I wanted to watch Cool Hand Luke (1967), but I quickly realized that I would not have time. I like to plan out a schedule for watching movies; unfortunately, it often doesn’t work that way. I’ll probably return Cool Hand Luke to the library without watching it because it’s not a movie for winter break. The movies that I’m watching over break are “scary” movies (including mysteries and thrillers; I have a very low tolerance to fear) and epics, neither for which I think this movie qualifies. Having a plan is critical, but being flexible is even more so.

Hopefully, I’ll watch Laura (1944) on Sunday. This is the type of movie I would want to watch over break, as it’s a mystery (meaning I’ll find it scary), but it’s only one hour and twenty-eight minutes long, which is the perfect length movie for a Sunday (Sunday movies need to be short or I’ll feel guilty). It’s also a DVD from Brookline, so I need to return this soon, or my dad will yell at me again for racking up fines.

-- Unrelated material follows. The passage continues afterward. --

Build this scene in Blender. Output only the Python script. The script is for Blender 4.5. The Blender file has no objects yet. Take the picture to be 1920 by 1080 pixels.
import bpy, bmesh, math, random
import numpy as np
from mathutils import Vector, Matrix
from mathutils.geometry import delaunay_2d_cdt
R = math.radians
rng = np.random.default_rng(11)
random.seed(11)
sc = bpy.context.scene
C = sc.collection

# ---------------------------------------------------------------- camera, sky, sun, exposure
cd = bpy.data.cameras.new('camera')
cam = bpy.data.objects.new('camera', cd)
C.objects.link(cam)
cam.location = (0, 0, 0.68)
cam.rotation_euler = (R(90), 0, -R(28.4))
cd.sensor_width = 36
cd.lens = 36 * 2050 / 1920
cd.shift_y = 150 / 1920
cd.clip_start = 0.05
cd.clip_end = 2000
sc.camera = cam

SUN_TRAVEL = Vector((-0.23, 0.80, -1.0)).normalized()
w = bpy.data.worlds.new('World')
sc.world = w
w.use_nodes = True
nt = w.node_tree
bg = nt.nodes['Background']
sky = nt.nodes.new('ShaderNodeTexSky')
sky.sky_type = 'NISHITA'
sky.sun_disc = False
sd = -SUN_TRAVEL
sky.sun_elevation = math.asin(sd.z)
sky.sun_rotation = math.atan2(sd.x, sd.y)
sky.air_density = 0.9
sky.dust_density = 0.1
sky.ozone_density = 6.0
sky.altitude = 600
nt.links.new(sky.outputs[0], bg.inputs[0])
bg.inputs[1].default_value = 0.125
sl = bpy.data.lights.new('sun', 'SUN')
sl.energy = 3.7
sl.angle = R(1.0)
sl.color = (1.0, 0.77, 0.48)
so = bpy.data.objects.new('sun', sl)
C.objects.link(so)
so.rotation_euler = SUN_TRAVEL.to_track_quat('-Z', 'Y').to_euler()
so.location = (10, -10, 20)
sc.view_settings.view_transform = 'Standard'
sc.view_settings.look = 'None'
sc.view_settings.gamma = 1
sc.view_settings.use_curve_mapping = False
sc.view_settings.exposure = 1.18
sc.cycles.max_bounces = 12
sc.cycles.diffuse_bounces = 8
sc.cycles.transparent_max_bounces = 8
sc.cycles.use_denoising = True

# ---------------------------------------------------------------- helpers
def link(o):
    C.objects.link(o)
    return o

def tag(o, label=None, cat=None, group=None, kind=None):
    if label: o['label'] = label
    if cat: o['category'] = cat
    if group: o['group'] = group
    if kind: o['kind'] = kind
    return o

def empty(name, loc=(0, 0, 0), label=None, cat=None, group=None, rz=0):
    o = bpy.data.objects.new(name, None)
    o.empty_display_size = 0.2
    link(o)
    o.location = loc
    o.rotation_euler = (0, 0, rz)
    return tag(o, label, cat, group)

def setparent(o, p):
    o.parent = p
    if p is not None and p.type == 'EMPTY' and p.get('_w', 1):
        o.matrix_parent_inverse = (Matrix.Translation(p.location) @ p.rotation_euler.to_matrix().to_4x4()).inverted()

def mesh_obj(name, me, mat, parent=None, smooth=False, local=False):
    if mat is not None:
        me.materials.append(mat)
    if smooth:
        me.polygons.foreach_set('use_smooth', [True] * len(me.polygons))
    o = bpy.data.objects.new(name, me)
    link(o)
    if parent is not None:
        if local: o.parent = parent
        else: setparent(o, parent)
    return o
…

These are some of the movies that I plan to watch over break, except for a couple that I’ve already seen. We’ll see if 11 days is sufficient time for me to recover from all of the terrifying movies on this list. Films not featured here include Fanny and Alexander (1982), The Right Stuff (1983), and All Quiet On The Western Front (1930) — all epics. I’m watching these long movies over break because they’re too long for the school year. I’ll return movies like Some Like it Hot (1959) as they are neither creepy nor long.